Now for some context. In the last year, I've read about twenty books on emotional intelligence (EQ) and related topics. (If you're unfamiliar with the term, just think of EQ as "socio-emotional fitness". It can be roughly divided into self-awareness, self-direction, social perception and relationship management.) Good intellectual frameworks for understanding EQ have been easy for me to find; practical instructions for increasing your EQ seem rather more rare. (By "practical instructions" I mean pragmatic action plans with specific things to DO, not just project proposals with goals to accomplish. It's a shame how often the latter is presented when the former is needed.) In my reading experience, "Nonviolent Communication" is THE premiere how-to guide for improving your performance at doing empathy, which is one of the fundamental competencies of EQ.

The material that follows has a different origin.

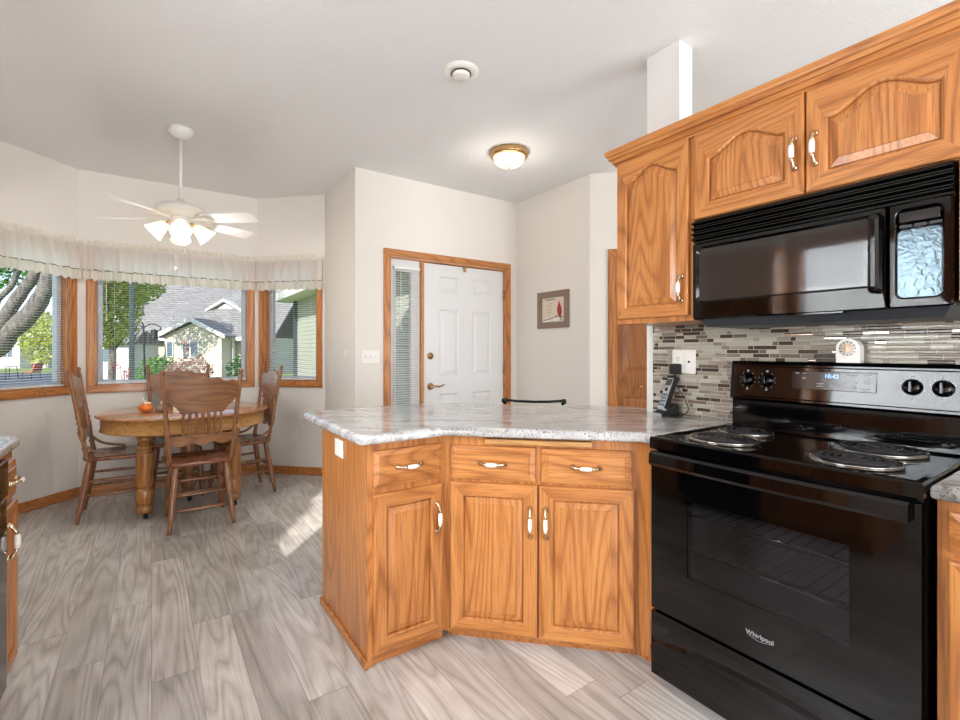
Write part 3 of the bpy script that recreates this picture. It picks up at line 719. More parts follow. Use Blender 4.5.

Third, a caution in the form of a metaphor. The author is proffering you a diamond while demonstrating an oddly formal way of holding it. Just take the diamond and ignore the formalities. That is to say, other reviewers have pointed out that he uses some rather stilted language at times, and that's true; but, the phrasing is NOT the point. The remarkable insights are what matter.

Fourth, an idiosyncratic recommendation. One of most amazing ways that this book helped me was by teaching me how to empathize with my OWN needs. That made it much easier for me to tackle certain problem behaviors of mine without threatening the universal human psychological needs that those behaviors were (self-defeatingly) satisfying. (The book "Flawless!" by Tartaglia is a good place to start for that, BTW.) I firmly believe that one of the best uses of "Nonviolent Communication" is to lay a strong cognitive foundation for future self-improvement.

Finally, some setting of expectations. As with any competency training techniques -- musical performance, physical fitness, whatever -- how much you benefit will depend on how much you practice. However, if you work at it then you will change your thinking, which will change your behavior, which will change your character and your circumstances, which will change your destiny, which will change the world.

This book is eagerly waiting to improve the human condition through you. Will you activate it?